Vu l'état de ma jeune sœur depuis quelques mois, et les gestes financiers de son mec vis-à-vis de ma famille (mes parents surtout), il était évident que c'était quelqu'un très au-dessus du seuil de la pauvreté. Pour le 70ème anniversaire de papa, il lui avait fait parvenir, en plus d'un écran plasma de 70'' et d'un iPhone hors de prix, un magnum de whisky de 5L et une caisse de vin premier choix ; et pour le départ en retraite de maman dernièrement, c'était une cuisinière/gazinière ultra-moderne, un salon en rotin acheté en boutique et un téléphone chic, en dehors des 10 kg de gambas (10mille francs le kilogramme) ramenées par sa sœur cadette, venue assistée à la cérémonie.
Le truc c'est que personne à la maison ne connaissait ce gars, moi en particulier, je ne l'avais pas encore rencontré, déjà que j'étais loin. Je savais juste qu'il avait 37 ans l'année dernière et qu'il travaillait au Congo et venait au pays deux fois par trimestre environ. Sa famille était basée à Douala, et c'est là-bas chez ses parents que ma sœur partait le retrouver quand il était au pays.
Certaines de mes sœurs, les aînées, avaient eu l'occasion de le voir en photo, ou lorsqu'il faisait des appels vidéo à ma sœur. Pour tout dire, ça ne m'intéressait pas trop de le connaître, tant que la relation n'était pas encore concrète. Ma sœur m'ayant habitué à avoir constamment un nouveau mec. Elle n'était pas du genre à s'éterniser quelque part où elle ne trouvait ni son compte, ni son bonheur. Je lui avais fait la remarque un jour, comme une aînée, elle m'avait alors expliqué ceci :
- "Sita" [mon petit nom, qui signifiait tante, puisque j'étais l'homonyme de la sœur cadette de notre père], ce n'est pas que je change les gars hein… C'est juste que si je tombe sur un mec dont je sens qu'il n'est pas sérieux, je préfère aller recommencer ailleurs, que de rester là à rêver…

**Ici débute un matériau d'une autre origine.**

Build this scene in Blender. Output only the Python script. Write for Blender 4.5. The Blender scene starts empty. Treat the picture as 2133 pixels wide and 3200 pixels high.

Bref, ma sœur nous avait annoncé que son mec lui avait fait part de son intention de l'épouser.
Ma mère a donc suggéré à papa que Carine invite Jules à la maison un dimanche, à son prochain passage au pays, question de mieux faire connaissance avant que les choses officielles ne se mettent en place entre les deux familles. C'est ainsi que j'ai décidé de faire le déplacement ce week-end là pour enfin mettre un visage sur tout ce que j'entends de bien depuis là sur mon futur beau-frère. Il est venu avec sa petite sœur et son meilleur ami. Il avait apporté un carton de bon vin, et sa sœur avait également fait à manger. Hum… Les choses de la terre !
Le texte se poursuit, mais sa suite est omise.